Crónicas

Feliz Natal

E este Natal volto a casa, levo o Menino Jesus e as memórias, onde estamos todos, os vivos e os mortos

A miúda do Laranjal nunca me deixa, é a minha história e, este ano, aquela rapariguinha tímida e gorducha está de volta a casa e leva o Menino Jesus. Tirei-o de lá há muitos anos, quando me mudei, quis levar um pedaço do Natal, do que tinha sido a Festa lá por cima e meti no mesmo saco das fotografias da minha mãe. Foi como trazer, assim guardadas dentro de uma caixa de sapatos, as minhas memórias mais felizes.

Embora soubesse da impossibilidade de capturar o tempo, não troquei o vestido ao menino, é o mesmo de há 30 anos e foi a minha mãe que o fez. E lembrar-me disso é recuar até 1992 e perceber que esse talvez tenha sido um dos últimos em que fomos mesmo felizes. O meu pai fez um presépio do chão até ao tecto e eu fui às compras com a minha mãe, escolhemos saias, casacos e sapatos, roupa que se pudesse vestir na missa do Galo.

A minha tia Teresa ajudou nas limpezas para me tirar o peso, pobrezinha que vinha de férias da universidade e devia aproveitar. E ainda me deu cinco contos que juntei aos outros das outras tias e todas dobraram as atenções e cuidados. A tia Alice fez-me um bolo e a tia Conceição duplicou o que me mandava todos os meses para Lisboa. Sei que ainda fui com o meu irmão escolher berloques e presentes para a família. A cidade era outra, nós também.

O meu irmão era jornalista e haveria de publicar poesia, um dia, lá mais à frente; eu tinha o futuro como uma folha em branco e sei que falámos disso nesse Natal, assim numa espécie de trégua e antes de sermos tomados pelo espírito que todos os anos entrava pela casa do Laranjal adentro. E chegava com a desordem da minha mãe, com o meu pai a dormir no sofá, a matar o cansaço e a curar os copos a mais.

Também fazia parte o circo, a sessão da tarde e o tédio que nos dava para beber licores com a tampa das garrafas antes do dia terminar à volta da mesa, no quarto da televisão da casa das minhas tias. Lembro-me que cabíamos todos e que víamos as notícias com imagens das festas noutros lugares do Mundo. A minha mãe dizia sempre que não tinham muita graça, não era como o nosso. O nosso era ali, a comer sandes de galinha e canja, numa sala atarracada com mobília barata e loiça da fábrica de Sacavém.
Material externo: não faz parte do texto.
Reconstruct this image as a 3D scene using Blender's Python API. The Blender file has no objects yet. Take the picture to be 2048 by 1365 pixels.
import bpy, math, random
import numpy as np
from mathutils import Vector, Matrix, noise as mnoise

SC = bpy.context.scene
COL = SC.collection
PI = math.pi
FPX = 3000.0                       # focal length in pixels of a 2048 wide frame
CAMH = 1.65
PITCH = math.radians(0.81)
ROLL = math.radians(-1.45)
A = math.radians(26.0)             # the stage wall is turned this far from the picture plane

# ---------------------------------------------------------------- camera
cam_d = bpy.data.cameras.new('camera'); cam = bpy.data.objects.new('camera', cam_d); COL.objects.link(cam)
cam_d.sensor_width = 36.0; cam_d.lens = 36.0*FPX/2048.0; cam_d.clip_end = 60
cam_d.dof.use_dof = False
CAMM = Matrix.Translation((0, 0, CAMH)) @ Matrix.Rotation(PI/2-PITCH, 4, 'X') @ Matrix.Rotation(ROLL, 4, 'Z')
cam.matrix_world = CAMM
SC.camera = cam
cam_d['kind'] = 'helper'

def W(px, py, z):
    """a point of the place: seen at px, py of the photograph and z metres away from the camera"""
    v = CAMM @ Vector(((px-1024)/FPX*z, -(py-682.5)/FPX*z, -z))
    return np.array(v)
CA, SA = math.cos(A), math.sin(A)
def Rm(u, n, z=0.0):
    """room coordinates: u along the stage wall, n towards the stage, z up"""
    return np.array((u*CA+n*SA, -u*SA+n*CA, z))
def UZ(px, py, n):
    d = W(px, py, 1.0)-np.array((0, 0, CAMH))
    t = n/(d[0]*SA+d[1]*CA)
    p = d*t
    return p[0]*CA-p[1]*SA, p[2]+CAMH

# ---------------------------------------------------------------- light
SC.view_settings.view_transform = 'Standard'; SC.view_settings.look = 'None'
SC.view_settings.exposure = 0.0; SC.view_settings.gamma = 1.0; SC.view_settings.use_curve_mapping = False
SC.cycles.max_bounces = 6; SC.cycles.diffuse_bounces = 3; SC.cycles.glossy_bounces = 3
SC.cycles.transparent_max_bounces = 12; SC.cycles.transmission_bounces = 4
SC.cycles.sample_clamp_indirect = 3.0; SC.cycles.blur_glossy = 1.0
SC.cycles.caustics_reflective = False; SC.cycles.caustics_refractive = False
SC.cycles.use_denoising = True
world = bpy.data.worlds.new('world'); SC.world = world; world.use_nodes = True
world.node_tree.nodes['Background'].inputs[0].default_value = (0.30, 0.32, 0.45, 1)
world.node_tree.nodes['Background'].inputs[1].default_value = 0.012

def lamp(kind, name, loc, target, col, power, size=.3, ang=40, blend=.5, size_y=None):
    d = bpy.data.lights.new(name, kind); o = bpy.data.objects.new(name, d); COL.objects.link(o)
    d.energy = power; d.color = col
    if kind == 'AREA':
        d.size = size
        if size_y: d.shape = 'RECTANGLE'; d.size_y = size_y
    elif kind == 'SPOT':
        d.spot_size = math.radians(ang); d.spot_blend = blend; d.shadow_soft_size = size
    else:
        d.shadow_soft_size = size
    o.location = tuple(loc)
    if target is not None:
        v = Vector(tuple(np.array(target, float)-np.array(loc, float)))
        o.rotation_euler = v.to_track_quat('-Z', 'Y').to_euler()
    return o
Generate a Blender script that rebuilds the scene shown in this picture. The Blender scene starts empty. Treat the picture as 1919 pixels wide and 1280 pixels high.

Eu não sabia ainda que o brilho daquela sala e calor da casa do Laranjal não estava nas paredes, nas cadeiras ou nos armários, mas nas pessoas que, naquele Natal de 1992, me pareceram eternas. O futuro seria muitas coisas, teria muitas possibilidades e, em todas, eles estariam lá como os via naquele instante: homens e mulheres de meia idade, já grisalhos e capazes do mesmo carinho.

E este Natal volto a casa, levo o Menino Jesus e as memórias, onde estamos todos, os vivos e os mortos.